--- START MATERIAL SUPPLIED ---

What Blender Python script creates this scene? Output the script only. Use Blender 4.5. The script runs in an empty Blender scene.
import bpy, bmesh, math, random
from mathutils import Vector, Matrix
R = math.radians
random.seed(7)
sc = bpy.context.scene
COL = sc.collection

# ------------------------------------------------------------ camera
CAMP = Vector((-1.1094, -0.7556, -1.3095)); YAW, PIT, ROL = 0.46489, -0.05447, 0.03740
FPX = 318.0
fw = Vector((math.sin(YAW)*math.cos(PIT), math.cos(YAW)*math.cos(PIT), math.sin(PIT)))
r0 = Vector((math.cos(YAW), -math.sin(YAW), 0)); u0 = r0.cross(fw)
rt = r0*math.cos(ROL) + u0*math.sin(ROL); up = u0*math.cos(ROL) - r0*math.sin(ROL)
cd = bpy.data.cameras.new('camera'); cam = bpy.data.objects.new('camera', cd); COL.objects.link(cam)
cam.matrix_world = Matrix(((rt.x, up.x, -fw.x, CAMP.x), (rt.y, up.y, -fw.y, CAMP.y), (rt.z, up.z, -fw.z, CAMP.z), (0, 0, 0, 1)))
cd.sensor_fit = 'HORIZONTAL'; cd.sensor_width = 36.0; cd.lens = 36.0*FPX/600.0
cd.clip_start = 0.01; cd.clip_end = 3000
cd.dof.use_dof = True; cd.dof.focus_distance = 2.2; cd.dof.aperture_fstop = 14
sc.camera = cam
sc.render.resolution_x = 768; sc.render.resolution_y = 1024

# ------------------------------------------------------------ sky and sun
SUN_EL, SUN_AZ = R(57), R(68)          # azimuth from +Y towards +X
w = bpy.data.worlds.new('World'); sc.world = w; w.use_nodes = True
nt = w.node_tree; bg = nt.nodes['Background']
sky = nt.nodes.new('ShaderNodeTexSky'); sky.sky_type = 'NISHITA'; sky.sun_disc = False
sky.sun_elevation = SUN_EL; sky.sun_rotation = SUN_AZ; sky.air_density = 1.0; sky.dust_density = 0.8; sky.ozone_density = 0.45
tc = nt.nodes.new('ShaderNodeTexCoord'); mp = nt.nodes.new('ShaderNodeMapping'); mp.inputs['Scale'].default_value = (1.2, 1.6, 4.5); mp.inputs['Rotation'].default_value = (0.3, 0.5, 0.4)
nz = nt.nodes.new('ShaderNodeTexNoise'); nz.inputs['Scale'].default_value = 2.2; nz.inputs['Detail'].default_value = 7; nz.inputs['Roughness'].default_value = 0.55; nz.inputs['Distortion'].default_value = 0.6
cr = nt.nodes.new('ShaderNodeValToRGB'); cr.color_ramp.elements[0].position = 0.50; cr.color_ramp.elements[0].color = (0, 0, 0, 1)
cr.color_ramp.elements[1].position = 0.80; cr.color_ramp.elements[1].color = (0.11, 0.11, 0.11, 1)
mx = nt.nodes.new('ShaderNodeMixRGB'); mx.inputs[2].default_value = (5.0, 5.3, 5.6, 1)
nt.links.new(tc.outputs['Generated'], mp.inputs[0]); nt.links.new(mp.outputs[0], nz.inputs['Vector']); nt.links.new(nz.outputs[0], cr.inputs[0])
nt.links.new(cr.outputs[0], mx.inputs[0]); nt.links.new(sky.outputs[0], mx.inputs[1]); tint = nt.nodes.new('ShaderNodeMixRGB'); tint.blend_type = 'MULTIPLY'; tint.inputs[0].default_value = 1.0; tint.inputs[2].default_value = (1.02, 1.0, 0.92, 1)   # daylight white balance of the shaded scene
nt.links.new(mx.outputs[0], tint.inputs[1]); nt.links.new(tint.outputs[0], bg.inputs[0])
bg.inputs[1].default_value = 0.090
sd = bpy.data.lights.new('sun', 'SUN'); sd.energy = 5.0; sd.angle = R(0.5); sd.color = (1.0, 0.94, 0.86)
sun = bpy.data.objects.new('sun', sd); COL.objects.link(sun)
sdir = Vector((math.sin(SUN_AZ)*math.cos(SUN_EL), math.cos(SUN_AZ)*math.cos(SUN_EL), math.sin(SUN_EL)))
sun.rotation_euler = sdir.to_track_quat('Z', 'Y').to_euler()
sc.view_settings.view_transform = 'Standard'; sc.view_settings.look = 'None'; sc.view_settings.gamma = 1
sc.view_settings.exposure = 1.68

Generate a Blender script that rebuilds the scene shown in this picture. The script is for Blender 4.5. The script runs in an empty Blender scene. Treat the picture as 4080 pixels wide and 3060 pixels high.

--- END MATERIAL SUPPLIED ---

PROBLEM TO SOLVE >> Which lines in the listing above hold the word "empty"? Show each of them.

THE OUTPUT >>
What Blender Python script creates this scene? Output the script only. Use Blender 4.5. The script runs in an empty Blender scene.
Generate a Blender script that rebuilds the scene shown in this picture. The script is for Blender 4.5. The script runs in an empty Blender scene. Treat the picture as 4080 pixels wide and 3060 pixels high.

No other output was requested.